Using the listing below, extract each line that has the word "scene" in it.

═══ ENTRIES ═══

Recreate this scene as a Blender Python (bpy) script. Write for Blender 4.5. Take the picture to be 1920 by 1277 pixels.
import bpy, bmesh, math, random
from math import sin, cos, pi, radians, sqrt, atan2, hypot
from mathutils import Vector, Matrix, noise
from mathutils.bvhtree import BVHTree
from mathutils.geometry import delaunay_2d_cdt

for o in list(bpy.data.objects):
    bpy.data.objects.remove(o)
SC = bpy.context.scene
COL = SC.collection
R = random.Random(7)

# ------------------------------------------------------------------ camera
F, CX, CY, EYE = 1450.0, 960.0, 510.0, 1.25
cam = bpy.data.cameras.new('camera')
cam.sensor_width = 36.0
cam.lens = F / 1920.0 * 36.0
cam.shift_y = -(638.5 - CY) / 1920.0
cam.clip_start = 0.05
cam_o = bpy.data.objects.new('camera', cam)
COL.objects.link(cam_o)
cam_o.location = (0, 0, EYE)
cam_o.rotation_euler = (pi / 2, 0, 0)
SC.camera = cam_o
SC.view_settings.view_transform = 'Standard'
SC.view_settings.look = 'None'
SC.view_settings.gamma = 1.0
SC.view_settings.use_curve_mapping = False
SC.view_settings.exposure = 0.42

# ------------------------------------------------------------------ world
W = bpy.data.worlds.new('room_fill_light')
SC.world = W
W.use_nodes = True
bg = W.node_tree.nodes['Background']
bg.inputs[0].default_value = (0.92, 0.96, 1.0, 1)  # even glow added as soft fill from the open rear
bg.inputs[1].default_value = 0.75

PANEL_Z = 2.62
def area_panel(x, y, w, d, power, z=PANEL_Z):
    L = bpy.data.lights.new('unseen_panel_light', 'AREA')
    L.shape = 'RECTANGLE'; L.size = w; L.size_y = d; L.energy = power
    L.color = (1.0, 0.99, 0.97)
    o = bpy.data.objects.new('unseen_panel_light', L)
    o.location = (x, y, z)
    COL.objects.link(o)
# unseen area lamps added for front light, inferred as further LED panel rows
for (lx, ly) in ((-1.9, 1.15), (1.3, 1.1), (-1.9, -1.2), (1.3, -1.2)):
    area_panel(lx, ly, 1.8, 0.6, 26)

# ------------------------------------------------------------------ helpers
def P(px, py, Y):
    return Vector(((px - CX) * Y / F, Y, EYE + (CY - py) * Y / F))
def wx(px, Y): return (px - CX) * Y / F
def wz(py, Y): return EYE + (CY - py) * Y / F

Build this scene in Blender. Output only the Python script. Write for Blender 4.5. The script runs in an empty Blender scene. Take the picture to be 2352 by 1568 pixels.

═══

**OUTPUT OF THE EXERCISE**
Recreate this scene as a Blender Python (bpy) script. Write for Blender 4.5. Take the picture to be 1920 by 1277 pixels.
SC = bpy.context.scene
Build this scene in Blender. Output only the Python script. Write for Blender 4.5. The script runs in an empty Blender scene. Take the picture to be 2352 by 1568 pixels.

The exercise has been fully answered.